La véritable liberté, à mon sens, ne relève pas du choix entre des possibles mais de la décision que rien n'est impossible. Or, justement, vivre selon ce qui n'existe pas, selon une idée à venir, c'est très précisément ce qu'aujourd'hui le monde tel qu'il va condamne. Vivre sans idée est la devise du monde contemporain, c'est à dire du capitalisme triomphant. Défendre une idée, une grande idée pas une opinion, et vouloir qu'elle triomphe parce qu'elle est vraie, voilà l'interdit majeur du monde contemporain.
A cet interdit il faut opposer la vraie vie, celle dont Rimbaud disait qu'elle est absente.
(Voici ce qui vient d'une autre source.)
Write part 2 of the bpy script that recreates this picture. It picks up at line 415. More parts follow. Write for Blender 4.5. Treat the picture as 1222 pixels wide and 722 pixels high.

Il faut opposer notre décision de faire triompher, triompher durablement, l'impossible d'aujourd'hui : que l'égalité réelle de tous les hommes soit réalisée par le primat de l'intérêt commun sur l'intérêt privé. Ce dont le vieux mot de communisme a toujours été porteur.
La liberté, un poète, communiste, Paul Eluard en a fait un poème intitulé simplement « Liberté ». Il faut rappeler que cette liberté qu'il chante, dont il déploie l'infinité des occurrences, il la chante sous l'occupation allemande, résistant bien plus libre que les pétainistes résignés devant l'impossibilité de vaincre le nazisme.
Chantons la liberté et soyons sans peur. La vraie liberté n'est pas en danger si nous décidons de nous en emparer.